The alliance's provisions for mutual defence prompted Japan to enter the First World War on the British side. Japan attacked the German base at Tsingtao in 1914 and forced the Germans to surrender. Japanese officers aboard British warships were casualties at the Battle of Jutland in 1916. In 1917, Japanese warships were sent to the Mediterranean and assisted in the protection of allied shipping near Malta from U-boat attacks. A memorial at the Kalkara Naval Cemetery in Malta is dedicated to the 72 Japanese sailors who died in the conflict. The Treaty also made possible the Japanese seizure of German possessions in the Pacific north of the equator during the First World War, a huge boon to Japan's imperial interests.

The alliance formed the basis for positive trading and cultural exchanges between Britain and Japan. Rapid industrialisation and the development of the Japanese armed forces provided significant new export opportunities for British shipyards and arms manufacturers. Japanese educated in Britain were also able to bring new technology to Japan, such as advances in ophthalmology. British artists of the time such as James McNeill Whistler, Aubrey Beardsley and Charles Rennie Mackintosh were heavily inspired by Japanese kimono, swords, crafts and architecture.

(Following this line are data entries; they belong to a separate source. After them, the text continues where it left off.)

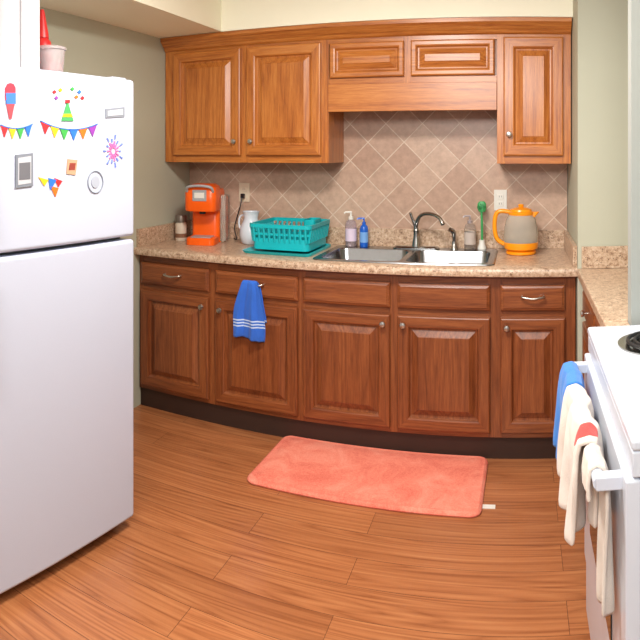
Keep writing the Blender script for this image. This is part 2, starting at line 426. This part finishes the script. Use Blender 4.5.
o=fr; magpoly(o,'badge',[(105,109),(124,107),(124,117),(105,118)],(130,135,145))
magpoly(o,'badge_inner',[(107,111),(122,109),(122,115),(107,116)],(185,188,196),.0045)
pal=[(225,40,45),(245,190,30),(60,160,70),(40,110,210),(235,110,30),(140,60,160)]
o=mag('bunting_magnet')
def bunt(x0,y0,x1,y1,n,sag,o):
    for i in range(n):
        t0=(i+.05)/n; t1=(i+.95)/n
        f=lambda t:(x0+(x1-x0)*t, y0+(y1-y0)*t+sag*4*t*(1-t))
        a=f(t0);b=f(t1); m=((a[0]+b[0])/2,(a[1]+b[1])/2+11)
        magpoly(o,'flag_%d'%i,[a,b,m],pal[i%6])
    pts=[f(i/10) for i in range(11)]
    pts=[fl(*q) for q in pts]; o.tube('string_%d'%n,[(s,.003,z) for s,z in pts],.0022,mcol((50,110,200)),6)
bunt(40,121,97,124,6,7,o)
o=mag('bunting_magnet'); bunt(0,125,32,124,4,4,o)
o=mag('popsicle_magnet')
magpoly(o,'pop',[(5,88),(7,84),(10,83),(13,84),(15,88),(15,100),(5,100)],(215,50,70)); magpoly(o,'pop_mid',[(5,93),(15,93),(15,104),(6,104)],(60,120,200),.004); magpoly(o,'cone',[(6,104),(14,104),(11,119),(9,119)],(205,70,80))
o=mag('party_hat_magnet'); magpoly(o,'hat',[(67,101),(73,121),(61,121)],(70,160,90)); magpoly(o,'band',[(63,114),(71,114),(72,117),(62,117)],(245,190,30),.004); magpoly(o,'pom',[(65,100),(69,100),(69,103),(65,103)],(225,40,45),.005)
o=mag('confetti_magnet')
for i,(x,y) in enumerate(((54,92),(60,90),(72,89),(79,92),(76,97),(56,98),(82,98))): magpoly(o,'bit_%d'%i,[(x-2,y),(x,y-2),(x+2,y),(x,y+2)],pal[i%6])
o=mag('firework_magnet')
for i in range(14):
    a=2*math.pi*i/14; cx,cy=113,151; r0,r1=3,(16 if i%2 else 12)
    for j,(ra,rb,c) in enumerate(((r0,r1*.6,(232,110,170)),(r1*.7,r1,(110,130,220)))):
        dx,dy=math.cos(a)*.62,math.sin(a)*1.05; nx,ny=-math.sin(a)*.75,math.cos(a)*.75
        magpoly(o,'ray_%d_%d'%(i,j),[(cx+dx*ra-nx*.5,cy+dy*ra-ny*.5),(cx+dx*rb-nx,cy+dy*rb-ny),(cx+dx*rb+nx,cy+dy*rb+ny),(cx+dx*ra+nx*.5,cy+dy*ra+ny*.5)],c)
o=mag('picture_frame_magnet'); magpoly(o,'frame',[(15,155),(32,153),(32,186),(15,188)],(120,125,135),.005); magpoly(o,'mat',[(17,158),(30,156),(30,183),(17,185)],(185,186,192),.006); magpoly(o,'picture',[(18,163),(29,162),(29,179),(18,180)],(104,104,110),.007)
o=mag('photo_magnet'); magpoly(o,'card',[(67,159),(77,160),(75,175),(66,174)],(190,150,120)); magpoly(o,'face',[(69,163),(75,163),(74,170),(68,170)],(140,60,50),.004)
o=mag('confetti_cannon_magnet')
for i,pp in enumerate(([(38,177),(48,180),(44,186)],[(48,178),(56,180),(50,190)],[(54,178),(62,181),(58,187)],[(50,186),(58,188),(55,197)])): magpoly(o,'piece_%d'%i,pp,[(245,190,30),(40,110,210),(225,40,45),(235,110,30)][i])
o=mag('ring_magnet')
N=24;cx,cy=95,182
ri=[fl(cx+7.5*math.cos(2*math.pi*i/N),cy+11*math.sin(2*math.pi*i/N)) for i in range(N)]
o.tube('ring',[(s,.0025,z) for s,z in ri],.002,mcol((130,138,150)),8,closed=True); magpoly(o,'centre',[(cx+4*math.cos(2*math.pi*i/N),cy+6*math.sin(2*math.pi*i/N)) for i in range(N)],(165,171,184))

# on top of fridge
o=Obj('paper_towel_roll',(-1.655,1.565,FT-.011)); 
o.lathe('roll',[(.02,.004),(.092,.0),(.100,.006),(.100,.375),(.094,.382),(.022,.382),(.02,.37),(.02,.004)],paperM,cap0=False,cap1=False)
o.lathe('core',[(.0205,.01),(.0205,.38)],plain('cardboard',(170,130,90),.8),cap0=False,cap1=False)
o.box('loose_sheet',(.098,-.04,.01),(.1015,.05,.375),paperM,.001)
o=Obj('red_squeeze_bottle',(-1.738,1.82,FT-.011)); o.lathe('bottle',[(.036,0),(.04,.01),(.04,.15),(.036,.175),(.024,.19)],redM); o.lathe('nozzle',[(.028,.19),(.026,.21),(.011,.295),(.008,.305)],redM)
o=Obj('plastic_food_tub',(-1.625,1.745,FT-.011)); o.lathe('tub',[(.045,0),(.048,.004),(.058,.118),(.061,.12),(.061,.123),(.056,.122),(.046,.006)],tubM,cap1=True); o.lathe('lid',[(.063,.119),(.063,.128),(.056,.132),(.054,.128)],tubM)
o.lathe('contents',[(.043,.008),(.050,.07)],plain('pink_snack',(226,120,110),.7))

# ---------------------------------------------------------------- counter items
def at(x,Y): return px(x,Y)
CT=.911
o=Obj('coffee_maker',(at(206,3.30),3.30,CT),math.radians(14))
o.loft('rear_body',[rrect(-.085,.085,-.02,.15,.03,0),rrect(-.085,.085,-.02,.15,.03,.30),rrect(-.078,.078,-.01,.143,.03,.315)],orangeM)
o.loft('drip_base',[rrect(-.085,.085,-.15,0,.03,0),rrect(-.085,.085,-.15,0,.03,.035),rrect(-.08,.08,-.145,0,.03,.04)],orangeM)
o.box('drip_grate',(-.06,-.13,.04),(.06,-.03,.045),greyPl,.002)
o.loft('brew_head',[rrect(-.09,.09,-.145,.02,.035,.195),rrect(-.094,.094,-.15,.02,.035,.205),rrect(-.094,.094,-.15,.03,.035,.30),rrect(-.085,.085,-.135,.03,.035,.335),rrect(-.06,.06,-.10,.03,.03,.35)],orangeM)
o.box('face_panel',(-.042,-.154,.255),(.042,-.148,.32),greyPl,.004); o.box('badge',(-.03,-.157,.272),(.03,-.153,.305),whitePl,.003)
o.tube('lift_handle',[(-.075,-.13,.30),(-.07,-.158,.335),(0,-.165,.345),(.07,-.158,.335),(.075,-.13,.30)],.008,greyPl,10,sub=4)
o.cyl('nozzle',(0,-.08,.196),(0,-.08,.175),.018,blackM); 
o.loft('water_tank',[rrect(.086,.12,-.01,.13,.015,.01),rrect(.086,.12,-.01,.13,.015,.28)],glassM)
o=Obj('seasoning_jar',(at(181,3.28),3.28,CT)); o.lathe('jar',[(.032,0),(.035,.004),(.035,.10),(.031,.112)],plain('jar_label',(214,200,182),.5)); o.lathe('band',[(.0355,.02),(.0355,.045)],plain('jar_band',(130,90,66),.5),cap0=False,cap1=False); o.lathe('lid',[(.035,.112),(.035,.15),(.032,.155)],plain('jar_lid',(130,120,112),.35,.6))
def outlet(x,z,m,nm='wall_outlet'):
    o=Obj(nm,(at(x,3.515),3.516,z)); o.box('plate',(-.036,-.006,-.058),(.036,0,.058),m,.002)
    for dz in (-.02,.02):
        o.box('socket',(-.017,-.009,dz-.014),(.017,-.005,dz+.014),m,.004); 
        for dx in (-.007,.005): o.box('slot',(dx,-.0095,dz-.004),(dx+.002,-.0088,dz+.006),blackM,0)
    return o
outlet(244.5,1.20,plain('almond_plastic',(220,204,180),.4)); outlet(500.5,1.18,whitePl)
ox=at(244.5,3.515)
o=Obj('power_cord',(ox,3.50,1.18)); o.box('plug',(-.012,-.022,-.014),(.012,-.002,.014),blackM,.004)
o.tube('cable',[(0,-.022,-.01),(-.005,-.035,-.06),(-.03,-.035,-.14),(-.045,-.035,-.20),(-.03,-.035,-.262),(-.05,-.032,-.264)],.0035,blackM,8,sub=6)
o=Obj('ceramic_pitcher',(at(251,3.36),3.36,CT))
o.lathe('body',[(.046,0),(.058,.01),(.068,.05),(.066,.09),(.05,.125),(.040,.15),(.046,.178),(.052,.19),(.046,.188),(.037,.15),(.055,.09),(.05,.02)],ceramic,cap1=True)
o.tube('handle',[(-.040,-.0,.168),(-.072,0,.155),(-.078,0,.11),(-.066,0,.075)],.006,ceramic,10,sub=5)
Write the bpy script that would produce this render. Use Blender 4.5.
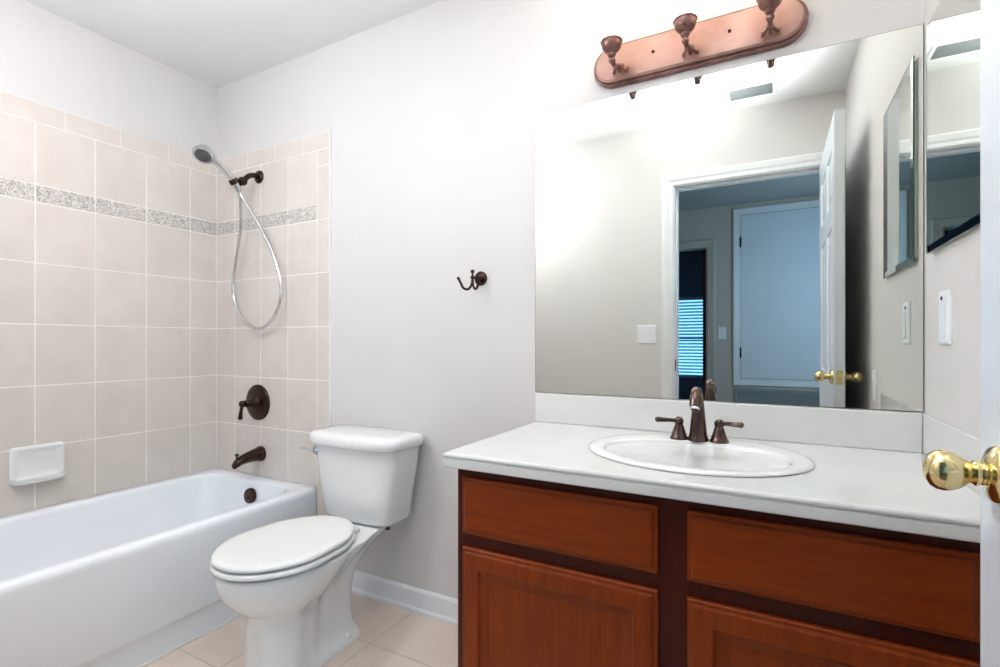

However, there still remained strains on Anglo-Japanese relations during the years of the alliance. One such strain was the racial question. Although originally a German notion, the Japanese perceived that the British had been affected by idea of Yellow Peril—a racist perception of the East Asian peoples as an existential danger to the Western world—on account of their recalcitrance in the face of Japanese imperial success. This issue returned at Versailles after the First World War when Britain sided with the U.S. against Japan's request of the addition of Racial Equality Proposal, proposed by Prince Kinmochi Saionji. The racial question was difficult for Britain because of its multi-ethnic empire.

Another strain was the Twenty-One Demands which Japan made of China in 1915. This unequal treaty would have given Japan varying degrees of control over all of China, and would have prohibited European powers from extending their Chinese operations any further.
Entente Cordiale, (April 8, 1904), is the Anglo-French agreement that, by settling a number of controversial matters, ended antagonisms between Great Britain and France and paved the way for their diplomatic cooperation against German pressures in the decade preceding World War I (1914–18). The agreement in no sense created an alliance and did not entangle Great Britain with a French commitment to Russia (1894).

The Entente Cordiale was the culmination of the policy of Théophile Delcassé, France’s foreign minister from 1898, who believed that a Franco-British understanding would give France some security against any German system of alliances in western Europe. Credit for the success of the negotiation belongs chiefly to Paul Cambon, France’s ambassador in London, and to the British foreign secretary Lord Lansdowne; but the pro-French inclination of the British sovereign, Edward VII, was a contributory factor.

The most important feature of the agreement was that it granted freedom of action to Great Britain in Egypt and to France in Morocco (with the proviso that France’s eventual dispositions for Morocco include reasonable allowance for Spain’s interests there). At the same time, Great Britain ceded the Los Islands (off French Guinea) to France, defined the frontier of Nigeria in France’s favour, and agreed to French control of the upper Gambia valley, while France renounced its exclusive right to certain fisheries off Newfoundland. Furthermore, French and British zones of influence in Siam (Thailand) were outlined, with the eastern territories, adjacent to French Indochina, becoming a French zone, and the western, adjacent to Burmese Tenasserim, a British zone; arrangements were also made to allay the rivalry between British and French colonists in the New Hebrides.

By the Entente Cordiale both powers reduced the virtual isolation into which they had withdrawn—France involuntarily, Great Britain complacently—while they had eyed each other over African affairs: Great Britain had had no ally but Japan (1902), useless if war should break out in European waters; France had had none but Russia, soon to be discredited in the Russo-Japanese War of 1904–05. The agreement was consequently upsetting to Germany, whose policy had long been to rely on Franco-British antagonism. A German attempt to check the French in Morocco in 1905 (the Tangier Incident, or First Moroccan Crisis), and thus upset the Entente, served only to strengthen it. Military discussions between the French and the British general staffs were soon initiated. Franco-British solidarity was confirmed at the Algeciras Conference (1906) and reconfirmed in the Second Moroccan Crisis (1911).
Anglo-French "Entente Cordiale"
Exercises:
1. Re-read the text, make up a list of necessary vocabulary and answer the following questions:
1) Why did Britain sign a treaty of alliance with Japan?
2) What was the Japanese side of reasoning for this agreement?
3) How did the countries accept the alliance?
4) What put the most strain on the relationship between the two island empires?
5) What were the conditions of the Entente Cordiale?
6) What benefits did France and Britain receive from this agreement between them?
7) Did the Anglo-French solidarity hold out in the end?

2. Find in the text the following words and word combinations, find a Russian equivalent for them and add them to your working vocabulary:
‘splendid isolation’; dubious change of direction; westernisation; burgeoning; a free hand; to sound out; to pave the way; adjacent to.

3. Use the words from the Exercise 2 in your own sentences.

4. Write your summary of the text, emphasising in it:
a) its subject matter,
b) the facts discussed,
c) the author's point of view on these facts.